* begin DATA *

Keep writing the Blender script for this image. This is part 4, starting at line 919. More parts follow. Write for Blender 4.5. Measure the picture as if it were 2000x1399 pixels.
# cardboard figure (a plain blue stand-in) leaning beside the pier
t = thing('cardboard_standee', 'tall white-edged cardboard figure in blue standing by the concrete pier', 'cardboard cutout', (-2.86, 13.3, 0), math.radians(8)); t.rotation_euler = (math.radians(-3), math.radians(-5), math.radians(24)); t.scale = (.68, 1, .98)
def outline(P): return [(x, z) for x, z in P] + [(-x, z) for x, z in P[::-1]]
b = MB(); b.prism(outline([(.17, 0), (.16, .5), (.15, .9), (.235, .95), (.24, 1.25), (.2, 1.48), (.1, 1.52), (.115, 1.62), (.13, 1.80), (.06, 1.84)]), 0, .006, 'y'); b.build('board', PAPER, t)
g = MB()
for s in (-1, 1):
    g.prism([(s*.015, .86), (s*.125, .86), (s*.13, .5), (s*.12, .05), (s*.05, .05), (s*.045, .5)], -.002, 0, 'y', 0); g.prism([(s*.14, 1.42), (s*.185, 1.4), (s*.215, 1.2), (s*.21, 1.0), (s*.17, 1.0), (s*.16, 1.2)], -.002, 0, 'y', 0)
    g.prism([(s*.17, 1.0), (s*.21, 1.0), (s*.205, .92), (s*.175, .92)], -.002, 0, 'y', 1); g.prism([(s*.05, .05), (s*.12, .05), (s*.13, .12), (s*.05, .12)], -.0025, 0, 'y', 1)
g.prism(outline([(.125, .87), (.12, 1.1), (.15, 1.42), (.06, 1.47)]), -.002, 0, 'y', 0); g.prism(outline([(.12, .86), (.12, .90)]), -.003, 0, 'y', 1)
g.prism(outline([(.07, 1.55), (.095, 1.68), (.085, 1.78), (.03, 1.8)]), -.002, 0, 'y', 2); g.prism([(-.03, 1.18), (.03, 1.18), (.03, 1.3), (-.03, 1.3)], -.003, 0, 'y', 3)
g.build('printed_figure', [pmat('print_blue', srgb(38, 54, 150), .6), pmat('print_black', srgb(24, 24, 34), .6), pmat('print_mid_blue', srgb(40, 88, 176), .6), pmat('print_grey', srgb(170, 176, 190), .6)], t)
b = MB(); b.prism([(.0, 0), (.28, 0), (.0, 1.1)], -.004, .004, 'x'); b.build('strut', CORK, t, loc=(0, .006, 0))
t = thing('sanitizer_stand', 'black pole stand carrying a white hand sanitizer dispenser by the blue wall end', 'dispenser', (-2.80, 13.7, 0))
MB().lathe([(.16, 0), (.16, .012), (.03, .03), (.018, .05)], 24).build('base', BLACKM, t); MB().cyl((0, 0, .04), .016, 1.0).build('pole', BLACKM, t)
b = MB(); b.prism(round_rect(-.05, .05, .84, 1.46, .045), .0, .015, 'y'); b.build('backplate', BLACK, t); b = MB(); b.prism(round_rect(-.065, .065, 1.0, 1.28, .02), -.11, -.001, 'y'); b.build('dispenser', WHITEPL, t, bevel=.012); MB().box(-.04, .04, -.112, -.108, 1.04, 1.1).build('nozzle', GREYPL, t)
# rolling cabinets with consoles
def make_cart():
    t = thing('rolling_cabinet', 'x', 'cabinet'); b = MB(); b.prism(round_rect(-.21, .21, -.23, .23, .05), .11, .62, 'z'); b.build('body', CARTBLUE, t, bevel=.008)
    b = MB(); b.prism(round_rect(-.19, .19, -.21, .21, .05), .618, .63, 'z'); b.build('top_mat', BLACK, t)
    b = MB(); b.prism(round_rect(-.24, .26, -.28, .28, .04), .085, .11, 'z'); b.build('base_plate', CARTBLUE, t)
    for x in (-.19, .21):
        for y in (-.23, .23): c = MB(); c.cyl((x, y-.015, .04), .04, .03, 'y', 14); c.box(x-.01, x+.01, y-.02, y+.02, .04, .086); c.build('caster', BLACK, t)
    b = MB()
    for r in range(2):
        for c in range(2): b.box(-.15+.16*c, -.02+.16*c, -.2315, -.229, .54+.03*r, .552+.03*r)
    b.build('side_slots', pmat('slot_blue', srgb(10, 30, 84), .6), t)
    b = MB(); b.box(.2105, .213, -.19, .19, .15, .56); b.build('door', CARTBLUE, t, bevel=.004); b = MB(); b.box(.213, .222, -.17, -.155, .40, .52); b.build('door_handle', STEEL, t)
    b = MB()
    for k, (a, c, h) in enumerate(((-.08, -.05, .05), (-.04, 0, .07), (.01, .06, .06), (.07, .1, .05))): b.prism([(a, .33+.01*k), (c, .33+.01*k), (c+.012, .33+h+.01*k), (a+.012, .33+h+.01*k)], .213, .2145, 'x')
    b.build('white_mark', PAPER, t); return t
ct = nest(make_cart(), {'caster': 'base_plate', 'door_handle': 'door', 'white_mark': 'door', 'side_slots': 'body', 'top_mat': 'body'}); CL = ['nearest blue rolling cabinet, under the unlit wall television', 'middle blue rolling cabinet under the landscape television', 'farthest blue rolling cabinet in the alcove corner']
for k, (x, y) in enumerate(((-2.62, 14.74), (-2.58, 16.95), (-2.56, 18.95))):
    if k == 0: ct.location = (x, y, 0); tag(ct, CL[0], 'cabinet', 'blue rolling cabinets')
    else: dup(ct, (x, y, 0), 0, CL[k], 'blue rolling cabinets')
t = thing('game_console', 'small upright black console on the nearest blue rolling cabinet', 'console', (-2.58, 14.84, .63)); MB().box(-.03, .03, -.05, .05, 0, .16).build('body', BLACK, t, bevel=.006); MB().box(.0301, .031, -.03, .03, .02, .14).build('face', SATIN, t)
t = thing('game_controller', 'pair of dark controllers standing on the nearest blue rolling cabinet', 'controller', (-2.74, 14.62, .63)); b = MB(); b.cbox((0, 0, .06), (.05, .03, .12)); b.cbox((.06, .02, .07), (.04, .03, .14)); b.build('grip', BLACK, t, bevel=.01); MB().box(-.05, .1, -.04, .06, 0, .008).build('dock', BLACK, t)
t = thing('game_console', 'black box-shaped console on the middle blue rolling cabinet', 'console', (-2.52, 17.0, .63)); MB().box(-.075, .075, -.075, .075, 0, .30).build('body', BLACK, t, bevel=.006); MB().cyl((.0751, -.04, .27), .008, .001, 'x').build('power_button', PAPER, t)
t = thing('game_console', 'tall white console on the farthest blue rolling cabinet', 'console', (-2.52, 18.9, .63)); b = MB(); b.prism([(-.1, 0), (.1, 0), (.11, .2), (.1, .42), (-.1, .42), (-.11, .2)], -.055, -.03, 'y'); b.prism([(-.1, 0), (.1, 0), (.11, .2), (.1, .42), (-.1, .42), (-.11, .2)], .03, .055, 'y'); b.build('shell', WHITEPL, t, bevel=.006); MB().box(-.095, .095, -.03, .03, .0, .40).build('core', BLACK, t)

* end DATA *

- _WHAT TO DO_: Repeat back the data above, exact to the last character.

- _OUTPUT FOR THIS EXERCISE_:
Keep writing the Blender script for this image. This is part 4, starting at line 919. More parts follow. Write for Blender 4.5. Measure the picture as if it were 2000x1399 pixels.
# cardboard figure (a plain blue stand-in) leaning beside the pier
t = thing('cardboard_standee', 'tall white-edged cardboard figure in blue standing by the concrete pier', 'cardboard cutout', (-2.86, 13.3, 0), math.radians(8)); t.rotation_euler = (math.radians(-3), math.radians(-5), math.radians(24)); t.scale = (.68, 1, .98)
def outline(P): return [(x, z) for x, z in P] + [(-x, z) for x, z in P[::-1]]
b = MB(); b.prism(outline([(.17, 0), (.16, .5), (.15, .9), (.235, .95), (.24, 1.25), (.2, 1.48), (.1, 1.52), (.115, 1.62), (.13, 1.80), (.06, 1.84)]), 0, .006, 'y'); b.build('board', PAPER, t)
g = MB()
for s in (-1, 1):
    g.prism([(s*.015, .86), (s*.125, .86), (s*.13, .5), (s*.12, .05), (s*.05, .05), (s*.045, .5)], -.002, 0, 'y', 0); g.prism([(s*.14, 1.42), (s*.185, 1.4), (s*.215, 1.2), (s*.21, 1.0), (s*.17, 1.0), (s*.16, 1.2)], -.002, 0, 'y', 0)
    g.prism([(s*.17, 1.0), (s*.21, 1.0), (s*.205, .92), (s*.175, .92)], -.002, 0, 'y', 1); g.prism([(s*.05, .05), (s*.12, .05), (s*.13, .12), (s*.05, .12)], -.0025, 0, 'y', 1)
g.prism(outline([(.125, .87), (.12, 1.1), (.15, 1.42), (.06, 1.47)]), -.002, 0, 'y', 0); g.prism(outline([(.12, .86), (.12, .90)]), -.003, 0, 'y', 1)
g.prism(outline([(.07, 1.55), (.095, 1.68), (.085, 1.78), (.03, 1.8)]), -.002, 0, 'y', 2); g.prism([(-.03, 1.18), (.03, 1.18), (.03, 1.3), (-.03, 1.3)], -.003, 0, 'y', 3)
g.build('printed_figure', [pmat('print_blue', srgb(38, 54, 150), .6), pmat('print_black', srgb(24, 24, 34), .6), pmat('print_mid_blue', srgb(40, 88, 176), .6), pmat('print_grey', srgb(170, 176, 190), .6)], t)
b = MB(); b.prism([(.0, 0), (.28, 0), (.0, 1.1)], -.004, .004, 'x'); b.build('strut', CORK, t, loc=(0, .006, 0))
t = thing('sanitizer_stand', 'black pole stand carrying a white hand sanitizer dispenser by the blue wall end', 'dispenser', (-2.80, 13.7, 0))
MB().lathe([(.16, 0), (.16, .012), (.03, .03), (.018, .05)], 24).build('base', BLACKM, t); MB().cyl((0, 0, .04), .016, 1.0).build('pole', BLACKM, t)
b = MB(); b.prism(round_rect(-.05, .05, .84, 1.46, .045), .0, .015, 'y'); b.build('backplate', BLACK, t); b = MB(); b.prism(round_rect(-.065, .065, 1.0, 1.28, .02), -.11, -.001, 'y'); b.build('dispenser', WHITEPL, t, bevel=.012); MB().box(-.04, .04, -.112, -.108, 1.04, 1.1).build('nozzle', GREYPL, t)
# rolling cabinets with consoles
def make_cart():
    t = thing('rolling_cabinet', 'x', 'cabinet'); b = MB(); b.prism(round_rect(-.21, .21, -.23, .23, .05), .11, .62, 'z'); b.build('body', CARTBLUE, t, bevel=.008)
    b = MB(); b.prism(round_rect(-.19, .19, -.21, .21, .05), .618, .63, 'z'); b.build('top_mat', BLACK, t)
    b = MB(); b.prism(round_rect(-.24, .26, -.28, .28, .04), .085, .11, 'z'); b.build('base_plate', CARTBLUE, t)
    for x in (-.19, .21):
        for y in (-.23, .23): c = MB(); c.cyl((x, y-.015, .04), .04, .03, 'y', 14); c.box(x-.01, x+.01, y-.02, y+.02, .04, .086); c.build('caster', BLACK, t)
    b = MB()
    for r in range(2):
        for c in range(2): b.box(-.15+.16*c, -.02+.16*c, -.2315, -.229, .54+.03*r, .552+.03*r)
    b.build('side_slots', pmat('slot_blue', srgb(10, 30, 84), .6), t)
    b = MB(); b.box(.2105, .213, -.19, .19, .15, .56); b.build('door', CARTBLUE, t, bevel=.004); b = MB(); b.box(.213, .222, -.17, -.155, .40, .52); b.build('door_handle', STEEL, t)
    b = MB()
    for k, (a, c, h) in enumerate(((-.08, -.05, .05), (-.04, 0, .07), (.01, .06, .06), (.07, .1, .05))): b.prism([(a, .33+.01*k), (c, .33+.01*k), (c+.012, .33+h+.01*k), (a+.012, .33+h+.01*k)], .213, .2145, 'x')
    b.build('white_mark', PAPER, t); return t
ct = nest(make_cart(), {'caster': 'base_plate', 'door_handle': 'door', 'white_mark': 'door', 'side_slots': 'body', 'top_mat': 'body'}); CL = ['nearest blue rolling cabinet, under the unlit wall television', 'middle blue rolling cabinet under the landscape television', 'farthest blue rolling cabinet in the alcove corner']
for k, (x, y) in enumerate(((-2.62, 14.74), (-2.58, 16.95), (-2.56, 18.95))):
    if k == 0: ct.location = (x, y, 0); tag(ct, CL[0], 'cabinet', 'blue rolling cabinets')
    else: dup(ct, (x, y, 0), 0, CL[k], 'blue rolling cabinets')
t = thing('game_console', 'small upright black console on the nearest blue rolling cabinet', 'console', (-2.58, 14.84, .63)); MB().box(-.03, .03, -.05, .05, 0, .16).build('body', BLACK, t, bevel=.006); MB().box(.0301, .031, -.03, .03, .02, .14).build('face', SATIN, t)
t = thing('game_controller', 'pair of dark controllers standing on the nearest blue rolling cabinet', 'controller', (-2.74, 14.62, .63)); b = MB(); b.cbox((0, 0, .06), (.05, .03, .12)); b.cbox((.06, .02, .07), (.04, .03, .14)); b.build('grip', BLACK, t, bevel=.01); MB().box(-.05, .1, -.04, .06, 0, .008).build('dock', BLACK, t)
t = thing('game_console', 'black box-shaped console on the middle blue rolling cabinet', 'console', (-2.52, 17.0, .63)); MB().box(-.075, .075, -.075, .075, 0, .30).build('body', BLACK, t, bevel=.006); MB().cyl((.0751, -.04, .27), .008, .001, 'x').build('power_button', PAPER, t)
t = thing('game_console', 'tall white console on the farthest blue rolling cabinet', 'console', (-2.52, 18.9, .63)); b = MB(); b.prism([(-.1, 0), (.1, 0), (.11, .2), (.1, .42), (-.1, .42), (-.11, .2)], -.055, -.03, 'y'); b.prism([(-.1, 0), (.1, 0), (.11, .2), (.1, .42), (-.1, .42), (-.11, .2)], .03, .055, 'y'); b.build('shell', WHITEPL, t, bevel=.006); MB().box(-.095, .095, -.03, .03, .0, .40).build('core', BLACK, t)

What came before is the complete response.